'The Almost-People' was the almost-episode. It was well acted and had some reasonable themes but It foundered for the following reasons:
1. It wasn't a proper allegory. The flesh wasn't a stand-in for Apartheid blacks or African slaves or Palestinians - just a made-up race of plastic people who supposedly feel pain. Who gives a f**k.
2. It was too long. By about 30%.
3. There was only one plot strand. The attempt at a subplot with Rory was half-hearted at best.
4. It was too sentimental. The guy with acid burning through his ribs, lungs and heart calmly handing over his wedding ring and intoning: 'be a dad' was especially ridiculous.
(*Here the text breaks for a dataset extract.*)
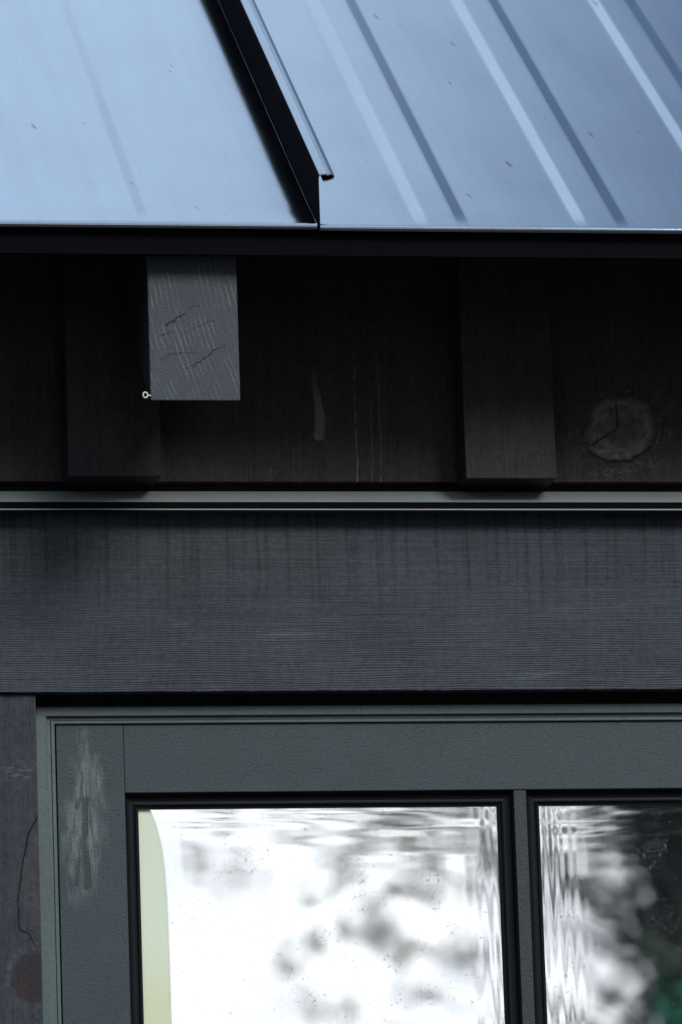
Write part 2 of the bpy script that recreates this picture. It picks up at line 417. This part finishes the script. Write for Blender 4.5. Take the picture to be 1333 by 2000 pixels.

Compare this story with the Robots of Death from season 14 (Tom Baker) to see how off the mark they are. The ending is similar in that the robots attempt to storm the control room and kill the humans, but in the mean time we have the Doctor landing in a grain silo and nearly being cut in half by a sandstorm, a satisfying murder mystery as the humans are bumped off one by one, a company secret a la Alien, an imaginative riffing on Tarzan with the Robot activist Taran kapel reared by robots, some playing around with Asimov's rules of robotics and Masahiro Mori's 'uncanny valley' (robophobia) and brilliant jeopardy where the power is cut and the huge sandminer sinks down in the sand.
The writer (Chris Boucher) is still alive and compos mentis - why isn't he contributing to new Who?